経営破綻した米シリコンバレー銀行本店にある看板=13日、カリフォルニア州サンタクララ(EPA時事) © 時事通信 提供 経営破綻した米シリコンバレー銀行本店にある看板=13日、カリフォルニア州サンタクララ(EPA時事)

 【ワシントン時事】米シリコンバレー銀行(SVB)と米シグネチャー銀行の経営破綻は、年金基金による運用資産の見直しにつながる可能性がある。全米各州の公的基金だけでなく、日本や韓国、スウェーデンの基金も関連資産に投資していた。リスク回避の傾向が強まれば、世界の投資マネーの流れに影響を及ぼしそうだ。

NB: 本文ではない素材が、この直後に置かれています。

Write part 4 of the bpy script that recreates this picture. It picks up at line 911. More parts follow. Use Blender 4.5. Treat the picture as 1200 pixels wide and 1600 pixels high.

 日本の厚生年金や国民年金の積立金を運用する年金積立金管理運用独立行政法人(GPIF)の公表資料によると、昨年3月末時点でSVBファイナンシャル・グループの株式を時価総額にして約238億円、債券を約199億円、シグネチャー銀の株式は約114億円保有しており、合わせて約550億円に上った。

 世界最大級の機関投資家であるGPIFの運用資産総額は約196兆円で、破綻2行の関連株式などの保有比率は全体の0.03%にとどまる。ただ、岸田政権は看板政策「新しい資本主義」の実現に向けてGPIFを活用する方針で、今回の破綻が将来の投資計画に水を差す恐れもある。

 韓国の国民年金公団(NPS)は昨年末時点でSVB関連の株式を約2320万ドル(約31億円)保有、スウェーデン最大の年金運用会社アレクタは2行に約11億ドル(約1480億円)投資していたとされる。地元メディアによると、いずれも運用資産全体に占める割合は小さい。

 ただ、アレクタのビリング最高経営責任者(CEO)は米メディアに「今回は投資家として大間違いだった。この教訓を踏まえて対応を決める」と、リスクの高い資産に対する投資行動を検証する必要があるとの認識を示している。